Of the many great books I read this year, the following 10 have stayed with me, undergirded my thoughts as I go about my days and provoked excellent, chewy conversations about craft and pleasure, empire and resistance. While I’m a little haunted by the violence publishers seem to be doing to the very concept of a series — claiming sequels are stand-alones, while insufficiently supporting and labeling the parts of actual series — I hope you find something to enjoy among these fantastic works.
The Book of Love
By Kelly Link
“The Book of Love” is a landmark, the kind of fantasy novel that has its own gravity and distorts the genre terrain around it. Set in a small town called Lovesend, it tells the story of teenagers who return from the dead and must compete to remain alive by completing magical tasks. A tender tribute to romance novels, fairy villains and fairy lovers, “The Book of Love” does justice to its name.
Rakesfall
By Vajra Chandrasekera
Chandrasekera’s second novel shifts wildly in structure and narration to dazzling result. Souls recur in various combinations and circumstances, organized around how to endure fascism and kill kings. A TV show that is perhaps reality gives way to a play about beings who reincarnate over thousands of years, which gives way to a murder mystery involving a cybernetically enhanced near-immortal who wakes from an ancient sleep. Ambitious and kaleidoscopic.
In Universes
By Emet North
This is a haunting and hopeful book, as precise and lingering as the pressure of a finger in a delicate, vulnerable place. Each chapter explores how the life of a gender-fluid researcher named Raffi could change in the wake of different choices. Sometimes wrecked by climate disaster or alien invasion, Raffi’s world nevertheless offers small spaces of intimacy. A gently devastating debut.
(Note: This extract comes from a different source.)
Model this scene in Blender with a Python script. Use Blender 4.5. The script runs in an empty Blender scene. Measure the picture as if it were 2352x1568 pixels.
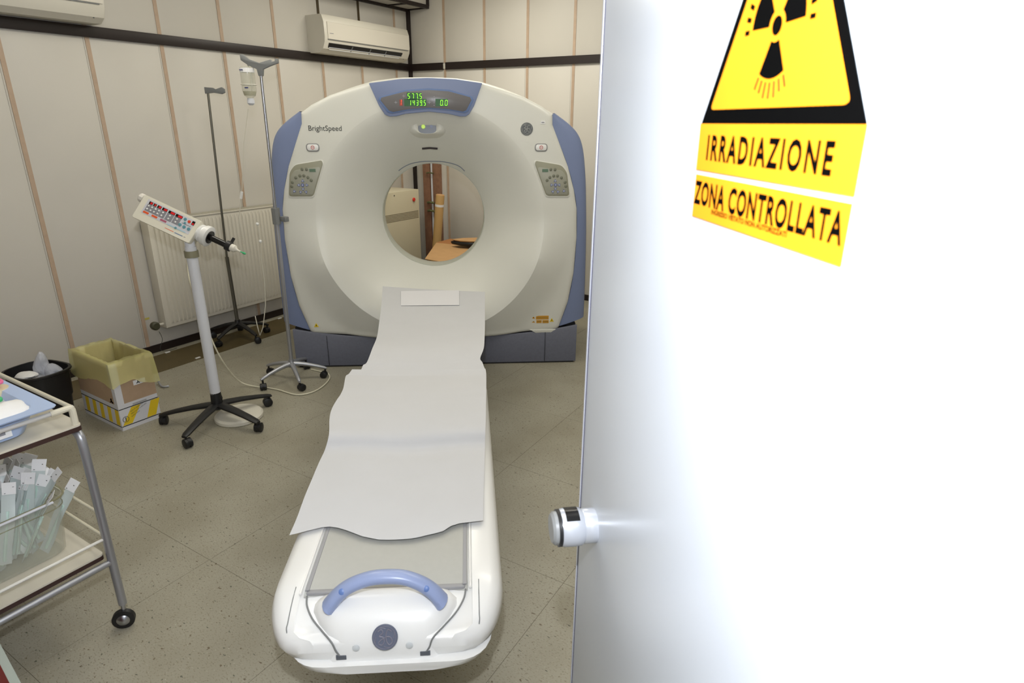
import bpy, bmesh, math, random
from mathutils import Vector, Matrix
random.seed(7)
PI = math.pi
SC = bpy.context.scene
COL = SC.collection

# ------------------------------------------------------------------ camera
FPX, PITCH, ROLL, YAW = 1429.63, 0.338445, 0.0061546, 0.5497405
CAM = Vector((0, 0, 1.60))
_F = Vector((-math.sin(YAW)*math.cos(PITCH), math.cos(YAW)*math.cos(PITCH), -math.sin(PITCH)))
_R0 = Vector((math.cos(YAW), math.sin(YAW), 0)); _U0 = _R0.cross(_F)
CR = _R0*math.cos(ROLL) + _U0*math.sin(ROLL)
CU = _U0*math.cos(ROLL) - _R0*math.sin(ROLL)
CF = _F
cd = bpy.data.cameras.new('camera'); cam = bpy.data.objects.new('camera', cd); COL.objects.link(cam)
cam.matrix_world = Matrix(((CR.x, CU.x, -CF.x, CAM.x), (CR.y, CU.y, -CF.y, CAM.y), (CR.z, CU.z, -CF.z, CAM.z), (0, 0, 0, 1)))
cd.sensor_width = 36; cd.lens = FPX*36/2352; cd.clip_start = 0.03
cd.dof.use_dof = True; cd.dof.focus_distance = 3.4; cd.dof.aperture_fstop = 9.0
SC.camera = cam

# ------------------------------------------------------------------ light and exposure
w = bpy.data.worlds.new('world'); SC.world = w; w.use_nodes = True
w.node_tree.nodes['Background'].inputs[0].default_value = (1.0, 0.97, 0.9, 1)
w.node_tree.nodes['Background'].inputs[1].default_value = 0.25
SC.view_settings.view_transform = 'Standard'; SC.view_settings.look = 'None'
SC.view_settings.exposure = 0.08; SC.view_settings.gamma = 1.0; SC.view_settings.use_curve_mapping = False

def light(name, kind, loc, energy, color, **kw):
    l = bpy.data.lights.new(name, kind); l.energy = energy; l.color = color
    for k, v in kw.items(): setattr(l, k, v)
    o = bpy.data.objects.new(name, l); COL.objects.link(o); o.location = loc
    return o
# the photographer's flash, mounted just above the lens
FL = CAM + CU*0.24 - CR*0.02 - CF*0.02
light('flash', 'POINT', FL, 68.0, (0.94, 0.98, 1.06), shadow_soft_size=0.018)
WARM = (1.0, 0.955, 0.84)
for i, (x, y, e) in enumerate([(-2.9, 4.2, 26), (-2.9, 2.1, 16), (-0.9, 3.2, 20), (-1.2, 1.2, 7)]):
    light('ceiling_lamp', 'AREA', (x, y, 2.84), e, WARM, shape='RECTANGLE', size=1.2, size_y=0.6)

# ------------------------------------------------------------------ pixel-free geometry helpers
def ray(x, y): return CR*((x-1176)/FPX) - CU*((y-784)/FPX) + CF
def zp(x, y, z=0.0):
    d = ray(x, y); return CAM + d*((z-CAM.z)/d.z)
def pl(x, y, P, n):
    d = ray(x, y); return CAM + d*((Vector(P)-CAM).dot(n)/d.dot(n))
def dp(x, y, depth): return CAM + ray(x, y)*depth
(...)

The Melancholy of Untold History
By Minsoo Kang
Kang braids a horror-inflected narrative of a raconteur about to be killed by his emperor, a mythic tale of discord between the gods, and a story of a recently bereaved present-day history professor, in a spellbinding book that invites us to question who is telling stories about whom. It’s also — unexpectedly — superbly funny.
The Practice, the Horizon, and the Chain
By Sofia Samatar
Small but perfectly formed, this novel is set on spaceships stratified into social hierarchies. At the bottom are laborers bound by an enormous chain, in the middle are people who are policed but mostly free, and at the top are unburdened people whose whims shape the lives of those beneath them. Written with Samatar’s usual grace, “The Practice” reads like a précis of her body of work.
Exordia
By Seth J. Dickinson
Dickinson’s science-fiction debut is a first-contact story about a Kurdish war orphan and the warmongering six-headed snake alien she meets in Central Park. Scrutinizing ethics, theoretical physics and the military-industrial complex, “Exordia” is so brilliant that I’m including it in this list despite its decidedly non-stand-alone ending, for which I feel the publisher owes me either an apology or the next two volumes in quick succession.
The Mercy of Gods
By James S.A. Corey
By contrast, “The Mercy of Gods” explicitly launches a series, harrowing in a more measured way, combining campus novel and science-fiction thriller. An alien empire of giant creatures called the Carryx descends on the human-colonized planet Anjiin, slaughtering an eighth of the population and abducting the planet’s elites to test them for “usefulness” on other worlds.
Those Beyond the Wall
By Micaiah Johnson
This is a stand-alone sequel to “The Space Between Worlds,” Johnson’s postapocalyptic debut. Here, travel through the multiverse is possible but comes with the risk of being crushed to death by a cosmic “backlash.” But someone has figured out how to shift that risk from the traveler to others, and innocent people are being killed. Stopping this will require old nemeses and unlikely friends to unite against a common enemy.
The Tainted Cup
By Robert Jackson Bennett
Bennett’s perfectly executed fantasy mystery novel introduces two dynamic detectives in a strange world, as if Nero Wolfe were solving mysteries in Area X. Dinios Kol is an “engraver,” able to remember crime scenes in perfect detail; his employer, Ana Dolabra, is an ostracized investigator whose sensory sensitivity often requires her to wear a blindfold. When a wealthy man is spectacularly murdered, Ana and Din are called in to solve the crime.
Long Live Evil
By Sarah Rees Brennan
“Long Live Evil” launches a series. I cannot stress this enough. This careening meta-fantasy delight, in which a young dying woman enters her little sister’s favorite fantasy novel as its villain, stole a night’s sleep from me as I reveled in it, convinced that it would end cathartically if I could just stay up long enough. But there is no end. There will be more, which is good, but only next year, which is terrible.